Die Haltung alleine war für Hütthaler allerdings noch zu wenig. Seit 2019 werden die Schweine in einem speziell entwickelten „gläsernen“ Tierwohlschlachthof geschlachtet, natürliche Materialen, Musik, Befeuchtungsanlagen, kurze Treibwege ohne Ecken und Kanten, ein würdevoller Umgang mit den Tieren und somit weniger Stress sind einige der Details dieses europaweit einzigartigen Konzepts. Einzigartig ist auch die Einbindung von NGOs bei der Erarbeitung des Haltungskonzepts und der Schlachthofplanung. Die Schweine werden nach den nationalen Richtlinien „Zukunft Tierwohl“ und dem Tierwohllabel von „Vier Pfoten“ (Silber) gehalten, zudem werden die Betriebe regelmäßig über die unabhängige Kontrollstelle „AGROVET“ überprüft.

Als Vermarkter konnte man mit dem Unternehmen Hofer (Aldi Süd-Tochter) einen überregionalen Partner gewinnen, der alle geschlachteten Tiere zu 100 Prozent über dessen FAIRHOF-Programm (zwischen konventionell und Bio) vermarktet. Aufgrund des guten Zuspruchs durch den Konsumenten wurde mittlerweile das Label FAIRHOF um Geflügel (Huhn und Pute), Rindfleisch und auch Milchprodukte erweitert. Mittlerweile werden die Produkte auch über andere Ketten, wie zum Beispiel IKEA, SPAR, M-Preis und Rewe in Österreich vertrieben.

Der Konsument hat über die durchgängig transparente Wertschöpfungskette jederzeit die Möglichkeit, den Weg vom Stall bis ins Regal zurückzuverfolgen. Sowohl bei Hütthaler, als auch bei Hofer und Rewe kann man auf der Fleischpackung sehen, von welchem Landwirt zum Beispiel das Schnitzelfleisch geliefert wird. Im Internet findet man zu den jeweiligen Lieferanten eine Betriebsbeschreibung, Bilder der Landwirtfamilie und auch aus dem Stall.

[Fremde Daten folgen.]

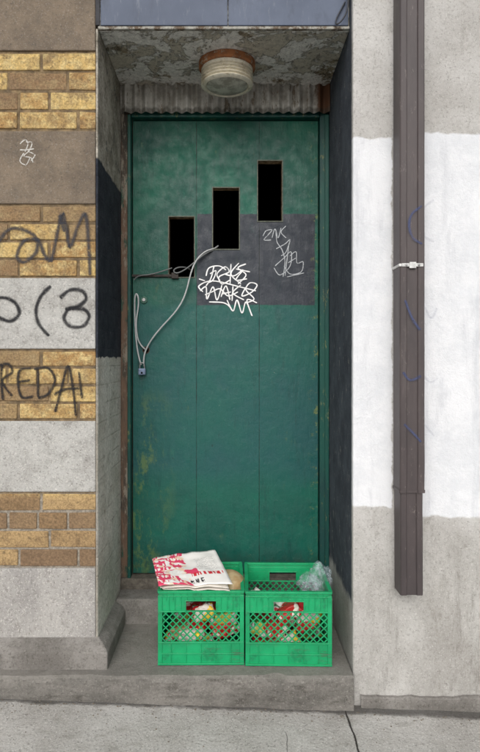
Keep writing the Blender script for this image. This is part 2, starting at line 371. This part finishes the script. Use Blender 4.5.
wins=[(169,194,217,277),(213,239,188,249),(258,282,161,221)]
wr=[(X(a,.5),X(b_,.5),Z(d,.5),Z(c_,.5)) for a,b_,c_,d in wins]
gr=[X(196.5,.5),X(259.2,.5)]
xs_=sorted(set([DX0,DX1]+[v for r in wr for v in r[:2]]+[q for g in gr for q in (g-.0008,g+.0008)]))
zs_=sorted(set([DB,DT]+[v for r in wr for v in r[2:]]))
bm=bmesh.new()
for i in range(len(xs_)-1):
    for k in range(len(zs_)-1):
        xa,xb,za,zb=xs_[i],xs_[i+1],zs_[k],zs_[k+1]; cx,cz=(xa+xb)/2,(za+zb)/2
        if any(r[0]<cx<r[1] and r[2]<cz<r[3] for r in wr): continue
        g=any(abs(cx-q)<.0006 for q in gr)
        box(bm,xa,xb,.505 if g else .5,.545,za,zb)
new('door_leaf',bm,m_door,door)
m_bead=simple('window_bead',(96,100,88),.6,.3,.4,60)
bm=bmesh.new()
for r in wr:
    t=.0045; a,bx,za,zb=r
    box(bm,a-t,a,.4965,.503,za-t,zb+t); box(bm,bx,bx+t,.4965,.503,za-t,zb+t); box(bm,a,bx,.4968,.503,zb,zb+t); box(bm,a,bx,.4968,.503,za-t,za)
new('window_beads',bm,m_bead,door)
tagw=paint_mat('paint_marker_white',(236,236,236),1,.15,.5,.24); tagg=paint_mat('paint_marker_grey',(190,194,198),.85,.2,.5,.3)
strokes('tag_white',[[(206,276),(209,268),(219,266),(226,270)],[(214,266),(211,278),(206,286)],[(220,281),(217,274),(225,267),(229,272),(219,277),(222,284),(230,280)],
 [(231,264),(230,284)],[(239,263),(231,274),(241,284)],[(246,264),(238,268),(246,275),(238,284)],[(236,269),(250,272)],
 [(200,291),(206,287),(207,299),(213,287),(217,300),(222,285)],[(221,297),(226,286),(230,300)],[(222,294),(231,292)],[(233,286),(232,301)],[(241,285),(233,293),(244,300)],
 [(246,287),(242,296),(252,292),(257,285),(250,283),(246,290),(254,299),(246,303)],[(203,292),(199,286),(213,281),(240,287),(256,291)],
 [(227,300),(233,311),(237,300),(242,313),(246,302),(252,316),(247,300),(257,303)],[(209,302),(224,303),(231,308)],[(205,281),(199,279)],
 [(210,274),(216,271),(213,280),(208,283)],[(224,274),(234,276),(243,270),(236,280),(247,279)],[(205,295),(212,292),(220,289),(228,296),(238,292)]],.0066,.5,tagw,door)
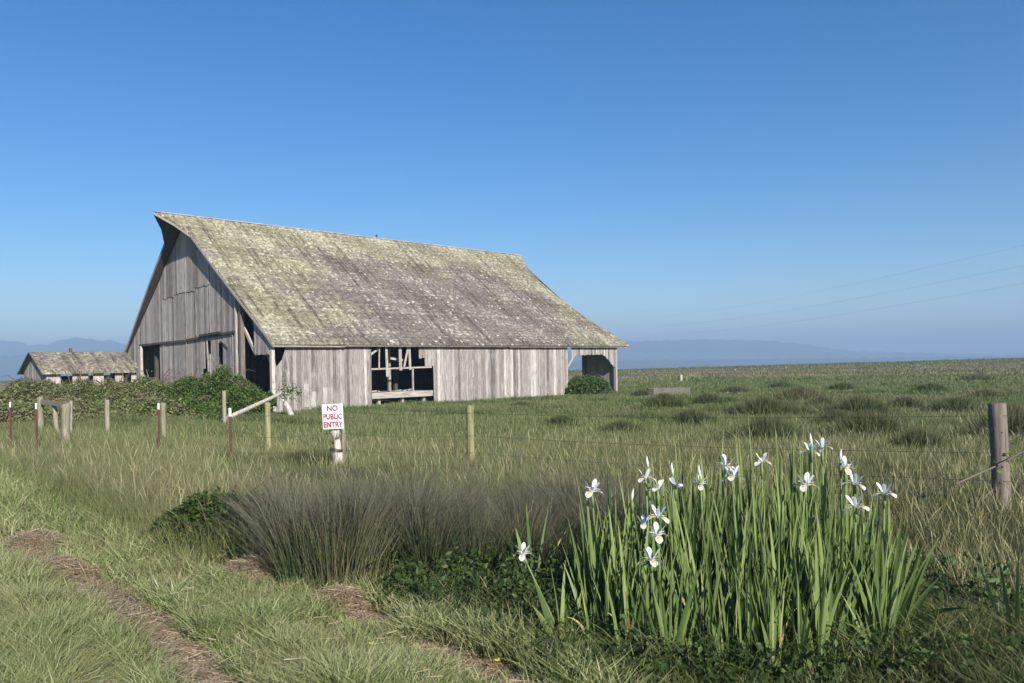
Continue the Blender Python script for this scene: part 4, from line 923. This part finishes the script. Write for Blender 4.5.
while cnt < 215:
    u = random.uniform(580, 896); Y0 = random.uniform(4.32, 5.7)
    if abs((u - 740) / 158) ** 3 + abs((Y0 - 5.0) / .7) ** 4 > 1: continue
    if u < 655 and random.random() < .35: continue
    x0 = (u - 512) / F * Y0; k = cnt % 8
    if k not in used: r_ = protos[k]; used.add(k)
    else:
        r_ = protos[k].copy(); col.objects.link(r_)
        for ch in protos[k].children:
            c_ = ch.copy(); col.objects.link(c_); c_.parent = r_
    hl = float(np.interp(u, [592, 640, 700, 760, 800, 850, 890], [.90, 1.06, 1.12, 1.2, 1.24, 1.1, .9])) * (.66 + .34 * min(1, max(0, (Y0 - 4.3) / .8)))
    sc_ = hl * random.uniform(.86, 1.06); r_.location = (x0, Y0, gz(x0, Y0)); r_.rotation_euler = (0, 0, random.uniform(0, 2 * PI)); r_.scale = (1, 1, sc_); cnt += 1
    r_['label'] = 'flowerless fan of sword shaped iris leaves in the %s %s of the clump' % ('front' if Y0 < 5.1 else 'back', 'left end' if u < 670 else 'left middle' if u < 740 else 'right middle' if u < 815 else 'right end')
for (u, v, Y0, n_, h0, h1, lb) in [(886, 606, 4.8, 14, .6, .9, 'broad pale iris leaves splaying out at the right foot of the clump'), (790, 640, 4.6, 12, .5, .7, 'short broad iris leaves at the front right foot of the clump'), (1008, 660, 4.55, 5, .5, .75, 'separate fan of long leaves at the bottom right corner'),
                                   (560, 640, 4.7, 6, .45, .65, 'short iris leaves beside the lone low iris'), (528, 560, 6.0, 5, .6, .8, 'iris leaves rising from the weeds left of the clump')]:
    x0 = (u - 512) / F * Y0; r_ = empty('iris_leaf_fan', (x0, Y0, gz(x0, Y0))); tag(r_, lb, 'iris leaves'); iris_leaves(r_, n_, h0, h1, .12, .034, .28)

# ------------------------------------------------------------------ small things: dock stalk, buttercups
p = at(628, 668, 4.5); o_ = empty('dock_plant', (p.x, 4.5, gz(p.x, 4.5))); tag(o_, 'thin reddish stalk standing in front of the irises', 'weed')
mb = MB(); mb.tube([(0, 0, -.02), (.01, 0, .2), (-.005, 0, .42)], [.005, .004, .002], 6); mb.build('stalk', simple('red stalk', (.20, .035, .03), .6), o_)
q = np.stack([rng.normal(0, .05, 26), rng.normal(0, .05, 26), rng.uniform(.0, .3, 26)], 1); link_mesh('leaves', leaf_cards('leaves', q, rng.uniform(.02, .04, 26), rng.uniform(.4, 1, 26), .2, 2.0), M_weed, o_)
def flower_spot(u, v, Y0, label):
    p = at(u, v, Y0); z0 = gz(p.x, Y0); o_ = empty('buttercup', (p.x, Y0, z0)); tag(o_, label, 'flower'); hh_ = max(.12, p.z - z0)
    mb = MB(); mb.tube([(0, 0, 0), (.005, 0, hh_)], .0015, 5); mb.build('stem', M_stem, o_)
    V, Fc, T = [], [], []
    for k in range(5):
        az = k * 2 * PI / 5; r_ = Vector((math.cos(az), math.sin(az), 0)); strip([Vector((.005, 0, hh_)), r_ * .012 + Vector((.005, 0, hh_ + .003)), r_ * .02 + Vector((.005, 0, hh_ + .008))], [.003, .014, .008], Vector((-math.sin(az), math.cos(az), 0)), V, Fc, T, .5)
    strips_mesh('petals', V, Fc, T, M_yel, o_)
for a_ in [(60, 599, 5.75, 'yellow buttercup on the left track edge, the higher of two'), (52, 603, 5.7, 'yellow buttercup on the left track edge, the lower of two'), (306, 646, 4.75, 'single yellow buttercup in the middle of the verge'),
           (167, 509, 8.7, 'yellow wild flower near the leafy green bush'), (497, 676, 4.35, 'yellow buttercup at the bottom edge left of the irises'), (395, 586, 5.7, 'yellow flower in the weeds below the rushes'), (371, 652, 4.6, 'small yellow buttercup near the dry track')]: flower_spot(*a_)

Um die Kosten für den Konsumenten im Rahmen zu halten, war es wichtig, das ganze Schwein zu verarbeiten (Nose to Tail). Somit kommt das Fleisch nur um rund 20 Prozent teurer als konventionelles Fleisch in die Regale. Aktuell gibt es ein Sortiment mit mehr als 60 verschiedenen Produkten.

Durch das durchgängige System lohnt sich auch der Aufwand für die Hofkultur Landwirte:

  • Abnahmegarantie für mindestens fünf Jahre
  • Preisaufschlag von rund 48,- Euro netto pro Schwein
  • Börsenpreisabsicherung von mindestens 1,4 Euro pro Kilo Fleisch
  • Weiterbildung durch Fachvorträge beim Hofkultur - Stammtisch

Dass das Programm auch bei den Schweinehaltern nachgefragt wird, zeigt die Zahl von 130 Landwirten im 50 km Umkreis, die bei Hütthaler auf der Warteliste stehen.